--- start SUPPLIED MATERIAL ---
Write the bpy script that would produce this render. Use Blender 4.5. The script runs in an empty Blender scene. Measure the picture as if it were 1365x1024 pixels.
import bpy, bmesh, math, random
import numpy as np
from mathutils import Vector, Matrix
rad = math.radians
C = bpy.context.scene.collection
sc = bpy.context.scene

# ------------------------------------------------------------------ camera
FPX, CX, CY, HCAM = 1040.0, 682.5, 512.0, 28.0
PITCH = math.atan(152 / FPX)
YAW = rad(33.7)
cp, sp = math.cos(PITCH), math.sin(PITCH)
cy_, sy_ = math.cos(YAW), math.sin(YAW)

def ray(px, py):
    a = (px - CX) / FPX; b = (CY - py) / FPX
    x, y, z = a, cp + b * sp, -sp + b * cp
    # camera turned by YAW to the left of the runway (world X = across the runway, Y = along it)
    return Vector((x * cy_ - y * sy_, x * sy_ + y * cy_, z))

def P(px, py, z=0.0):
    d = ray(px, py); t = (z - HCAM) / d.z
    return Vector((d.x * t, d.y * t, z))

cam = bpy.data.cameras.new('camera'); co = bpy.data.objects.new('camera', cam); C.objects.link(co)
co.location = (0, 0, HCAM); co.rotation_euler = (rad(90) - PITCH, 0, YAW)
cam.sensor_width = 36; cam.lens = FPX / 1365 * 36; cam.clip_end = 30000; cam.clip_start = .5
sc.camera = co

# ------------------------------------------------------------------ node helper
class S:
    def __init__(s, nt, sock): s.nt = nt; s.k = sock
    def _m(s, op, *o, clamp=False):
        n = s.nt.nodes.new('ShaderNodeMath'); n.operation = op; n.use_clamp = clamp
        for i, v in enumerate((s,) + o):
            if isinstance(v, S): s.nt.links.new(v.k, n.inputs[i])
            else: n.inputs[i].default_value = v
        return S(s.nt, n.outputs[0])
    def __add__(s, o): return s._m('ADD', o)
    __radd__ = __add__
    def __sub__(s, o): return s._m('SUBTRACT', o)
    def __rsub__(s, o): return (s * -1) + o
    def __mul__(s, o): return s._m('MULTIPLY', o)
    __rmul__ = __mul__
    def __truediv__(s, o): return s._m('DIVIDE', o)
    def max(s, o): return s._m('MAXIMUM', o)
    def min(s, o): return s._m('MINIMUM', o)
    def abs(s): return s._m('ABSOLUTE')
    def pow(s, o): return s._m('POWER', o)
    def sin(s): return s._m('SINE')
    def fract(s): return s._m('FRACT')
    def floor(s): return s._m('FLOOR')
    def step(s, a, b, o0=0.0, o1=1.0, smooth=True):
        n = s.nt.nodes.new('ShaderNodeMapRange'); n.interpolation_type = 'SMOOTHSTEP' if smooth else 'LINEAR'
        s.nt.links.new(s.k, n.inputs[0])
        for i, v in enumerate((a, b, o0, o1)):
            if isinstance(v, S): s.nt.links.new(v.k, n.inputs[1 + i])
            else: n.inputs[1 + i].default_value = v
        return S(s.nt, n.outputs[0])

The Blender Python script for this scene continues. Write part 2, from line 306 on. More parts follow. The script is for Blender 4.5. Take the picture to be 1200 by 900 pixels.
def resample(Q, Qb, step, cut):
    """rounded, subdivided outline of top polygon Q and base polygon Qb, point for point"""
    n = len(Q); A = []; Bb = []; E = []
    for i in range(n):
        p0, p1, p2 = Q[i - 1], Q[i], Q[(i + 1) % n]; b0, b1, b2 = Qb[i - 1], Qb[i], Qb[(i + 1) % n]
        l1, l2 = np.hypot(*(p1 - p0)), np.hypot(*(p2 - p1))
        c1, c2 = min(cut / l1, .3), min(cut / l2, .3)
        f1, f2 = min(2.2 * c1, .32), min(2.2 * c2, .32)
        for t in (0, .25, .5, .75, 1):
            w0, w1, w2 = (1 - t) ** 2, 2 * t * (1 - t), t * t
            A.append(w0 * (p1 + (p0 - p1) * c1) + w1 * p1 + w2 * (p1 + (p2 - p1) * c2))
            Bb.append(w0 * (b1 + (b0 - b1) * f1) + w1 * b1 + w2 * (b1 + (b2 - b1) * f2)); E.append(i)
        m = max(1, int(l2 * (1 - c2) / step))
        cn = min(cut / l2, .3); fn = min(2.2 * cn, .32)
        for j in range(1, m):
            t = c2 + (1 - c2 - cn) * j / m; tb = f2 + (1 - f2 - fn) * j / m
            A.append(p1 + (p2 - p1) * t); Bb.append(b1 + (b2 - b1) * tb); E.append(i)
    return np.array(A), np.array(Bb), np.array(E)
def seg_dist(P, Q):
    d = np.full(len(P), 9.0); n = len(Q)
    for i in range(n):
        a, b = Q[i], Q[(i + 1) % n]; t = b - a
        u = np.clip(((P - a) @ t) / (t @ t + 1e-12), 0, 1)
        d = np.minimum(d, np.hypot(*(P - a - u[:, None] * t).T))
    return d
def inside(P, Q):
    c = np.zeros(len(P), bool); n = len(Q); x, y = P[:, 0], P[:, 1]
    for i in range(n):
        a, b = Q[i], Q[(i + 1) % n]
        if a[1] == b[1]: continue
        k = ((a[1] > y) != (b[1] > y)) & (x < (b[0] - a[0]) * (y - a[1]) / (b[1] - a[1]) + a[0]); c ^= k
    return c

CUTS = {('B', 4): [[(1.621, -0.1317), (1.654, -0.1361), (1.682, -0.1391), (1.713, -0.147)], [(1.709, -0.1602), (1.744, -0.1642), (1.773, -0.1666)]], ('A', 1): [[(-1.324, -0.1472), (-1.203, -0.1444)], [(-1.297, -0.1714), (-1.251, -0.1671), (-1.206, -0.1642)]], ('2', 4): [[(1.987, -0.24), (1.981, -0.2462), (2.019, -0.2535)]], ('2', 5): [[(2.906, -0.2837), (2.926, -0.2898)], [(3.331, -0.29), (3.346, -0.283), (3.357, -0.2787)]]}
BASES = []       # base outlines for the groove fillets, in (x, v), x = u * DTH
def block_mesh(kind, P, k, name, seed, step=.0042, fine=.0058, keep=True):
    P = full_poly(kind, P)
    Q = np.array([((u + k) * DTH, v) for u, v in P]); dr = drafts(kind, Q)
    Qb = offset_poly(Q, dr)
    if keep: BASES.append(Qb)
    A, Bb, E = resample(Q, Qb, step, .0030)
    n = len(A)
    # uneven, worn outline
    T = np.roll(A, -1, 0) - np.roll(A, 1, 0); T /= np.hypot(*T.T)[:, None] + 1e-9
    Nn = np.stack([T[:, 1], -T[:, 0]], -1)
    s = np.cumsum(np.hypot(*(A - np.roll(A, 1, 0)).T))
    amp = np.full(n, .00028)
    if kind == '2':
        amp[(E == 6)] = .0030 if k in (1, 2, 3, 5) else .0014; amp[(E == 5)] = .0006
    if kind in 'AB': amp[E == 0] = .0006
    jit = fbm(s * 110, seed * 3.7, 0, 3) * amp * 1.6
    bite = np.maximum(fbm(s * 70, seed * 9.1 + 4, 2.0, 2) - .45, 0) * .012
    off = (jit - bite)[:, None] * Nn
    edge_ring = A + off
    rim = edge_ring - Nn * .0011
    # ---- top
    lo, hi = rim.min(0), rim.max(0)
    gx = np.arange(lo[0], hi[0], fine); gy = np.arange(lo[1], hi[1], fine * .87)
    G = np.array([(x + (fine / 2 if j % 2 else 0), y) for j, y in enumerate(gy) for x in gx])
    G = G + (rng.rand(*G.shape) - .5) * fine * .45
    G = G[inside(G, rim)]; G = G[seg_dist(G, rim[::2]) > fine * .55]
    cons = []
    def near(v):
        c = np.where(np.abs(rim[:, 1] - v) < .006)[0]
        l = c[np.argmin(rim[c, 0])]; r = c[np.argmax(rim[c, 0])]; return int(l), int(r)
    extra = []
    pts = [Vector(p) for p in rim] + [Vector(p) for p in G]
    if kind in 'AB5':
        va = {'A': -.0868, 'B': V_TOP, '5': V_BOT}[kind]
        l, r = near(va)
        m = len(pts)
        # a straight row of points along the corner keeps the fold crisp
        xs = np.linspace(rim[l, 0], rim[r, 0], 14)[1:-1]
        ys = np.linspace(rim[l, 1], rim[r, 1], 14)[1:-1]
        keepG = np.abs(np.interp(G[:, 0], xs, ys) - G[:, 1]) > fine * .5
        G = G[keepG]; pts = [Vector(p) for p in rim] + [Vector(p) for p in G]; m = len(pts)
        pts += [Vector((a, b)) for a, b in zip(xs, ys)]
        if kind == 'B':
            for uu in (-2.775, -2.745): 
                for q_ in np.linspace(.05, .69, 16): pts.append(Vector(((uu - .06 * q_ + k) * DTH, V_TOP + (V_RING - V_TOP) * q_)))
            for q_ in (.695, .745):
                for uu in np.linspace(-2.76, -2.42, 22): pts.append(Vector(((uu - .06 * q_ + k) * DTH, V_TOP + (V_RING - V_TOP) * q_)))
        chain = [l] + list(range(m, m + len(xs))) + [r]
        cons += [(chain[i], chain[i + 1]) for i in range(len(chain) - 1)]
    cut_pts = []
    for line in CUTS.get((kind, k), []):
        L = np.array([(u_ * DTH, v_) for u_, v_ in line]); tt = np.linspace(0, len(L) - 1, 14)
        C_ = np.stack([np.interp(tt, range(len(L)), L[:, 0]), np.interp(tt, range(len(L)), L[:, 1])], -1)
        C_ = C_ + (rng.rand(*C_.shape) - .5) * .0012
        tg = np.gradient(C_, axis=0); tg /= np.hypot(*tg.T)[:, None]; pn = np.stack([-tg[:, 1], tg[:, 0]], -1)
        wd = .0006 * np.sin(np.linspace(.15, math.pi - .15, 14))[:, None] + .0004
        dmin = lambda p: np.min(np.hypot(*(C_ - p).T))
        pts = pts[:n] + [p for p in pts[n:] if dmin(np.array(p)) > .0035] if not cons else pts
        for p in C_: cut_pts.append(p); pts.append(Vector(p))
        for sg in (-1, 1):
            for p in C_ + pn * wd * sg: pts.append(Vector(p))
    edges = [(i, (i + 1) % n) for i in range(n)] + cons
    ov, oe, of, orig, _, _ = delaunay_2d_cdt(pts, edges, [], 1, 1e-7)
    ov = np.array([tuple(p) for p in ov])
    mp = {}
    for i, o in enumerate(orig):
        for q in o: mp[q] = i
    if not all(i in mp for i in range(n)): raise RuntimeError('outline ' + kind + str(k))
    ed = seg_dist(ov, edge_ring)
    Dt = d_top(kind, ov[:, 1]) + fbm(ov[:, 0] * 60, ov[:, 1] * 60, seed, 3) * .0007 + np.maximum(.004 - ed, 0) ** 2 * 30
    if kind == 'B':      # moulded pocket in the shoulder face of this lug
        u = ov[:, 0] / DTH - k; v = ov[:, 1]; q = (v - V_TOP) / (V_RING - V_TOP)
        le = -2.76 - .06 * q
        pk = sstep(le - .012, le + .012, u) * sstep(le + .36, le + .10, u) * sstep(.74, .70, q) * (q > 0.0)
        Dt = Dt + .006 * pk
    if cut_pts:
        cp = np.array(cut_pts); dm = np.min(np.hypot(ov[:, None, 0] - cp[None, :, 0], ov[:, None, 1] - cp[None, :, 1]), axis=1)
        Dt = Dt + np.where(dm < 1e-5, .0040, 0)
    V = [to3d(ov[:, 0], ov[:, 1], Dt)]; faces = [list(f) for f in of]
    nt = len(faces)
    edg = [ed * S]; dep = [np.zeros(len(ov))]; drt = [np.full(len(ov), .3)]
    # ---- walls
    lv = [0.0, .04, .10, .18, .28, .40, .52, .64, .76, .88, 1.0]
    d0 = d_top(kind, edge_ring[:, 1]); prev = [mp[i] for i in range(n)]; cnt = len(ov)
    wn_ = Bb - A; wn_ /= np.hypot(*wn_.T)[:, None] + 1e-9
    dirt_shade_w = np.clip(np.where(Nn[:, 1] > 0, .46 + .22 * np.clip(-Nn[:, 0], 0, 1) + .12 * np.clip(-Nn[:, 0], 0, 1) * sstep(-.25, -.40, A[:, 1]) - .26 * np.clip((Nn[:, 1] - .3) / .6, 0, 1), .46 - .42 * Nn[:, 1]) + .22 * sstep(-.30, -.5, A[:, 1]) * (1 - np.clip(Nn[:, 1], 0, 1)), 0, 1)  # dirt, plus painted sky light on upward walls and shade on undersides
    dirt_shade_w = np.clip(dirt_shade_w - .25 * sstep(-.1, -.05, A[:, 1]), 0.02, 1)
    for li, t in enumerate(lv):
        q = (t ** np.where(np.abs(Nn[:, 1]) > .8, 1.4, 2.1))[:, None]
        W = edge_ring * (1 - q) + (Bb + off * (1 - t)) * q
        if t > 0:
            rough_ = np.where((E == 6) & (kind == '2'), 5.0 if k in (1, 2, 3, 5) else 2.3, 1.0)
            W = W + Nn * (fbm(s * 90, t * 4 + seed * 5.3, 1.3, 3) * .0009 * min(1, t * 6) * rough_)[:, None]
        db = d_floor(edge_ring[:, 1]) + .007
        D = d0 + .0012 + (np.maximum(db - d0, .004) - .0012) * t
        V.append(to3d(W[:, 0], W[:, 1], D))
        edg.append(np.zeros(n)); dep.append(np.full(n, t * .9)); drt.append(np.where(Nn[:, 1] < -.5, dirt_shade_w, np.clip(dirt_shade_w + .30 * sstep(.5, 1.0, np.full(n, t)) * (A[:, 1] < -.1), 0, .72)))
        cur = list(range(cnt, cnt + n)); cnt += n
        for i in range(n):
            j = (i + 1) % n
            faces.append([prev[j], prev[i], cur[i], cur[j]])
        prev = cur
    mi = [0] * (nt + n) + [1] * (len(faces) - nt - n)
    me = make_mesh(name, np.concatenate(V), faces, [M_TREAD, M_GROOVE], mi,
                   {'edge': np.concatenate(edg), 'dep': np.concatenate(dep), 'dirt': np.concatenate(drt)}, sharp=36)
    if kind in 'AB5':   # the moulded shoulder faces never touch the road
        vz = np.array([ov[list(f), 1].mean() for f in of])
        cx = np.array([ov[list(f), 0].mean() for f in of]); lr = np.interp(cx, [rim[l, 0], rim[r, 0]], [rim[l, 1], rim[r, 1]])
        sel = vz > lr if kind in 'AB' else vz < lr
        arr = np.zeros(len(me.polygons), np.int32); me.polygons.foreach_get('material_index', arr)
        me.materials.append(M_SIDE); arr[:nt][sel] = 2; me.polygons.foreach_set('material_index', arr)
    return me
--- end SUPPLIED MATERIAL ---
» **STATED PROBLEM**:
Return exactly what appears above, from the first line of the entries to the line with "cy_, sy_ = math.cos(YAW), math.sin(YAW)", inclusive.

» **RESULT**:
Write the bpy script that would produce this render. Use Blender 4.5. The script runs in an empty Blender scene. Measure the picture as if it were 1365x1024 pixels.
import bpy, bmesh, math, random
import numpy as np
from mathutils import Vector, Matrix
rad = math.radians
C = bpy.context.scene.collection
sc = bpy.context.scene

# ------------------------------------------------------------------ camera
FPX, CX, CY, HCAM = 1040.0, 682.5, 512.0, 28.0
PITCH = math.atan(152 / FPX)
YAW = rad(33.7)
cp, sp = math.cos(PITCH), math.sin(PITCH)
cy_, sy_ = math.cos(YAW), math.sin(YAW)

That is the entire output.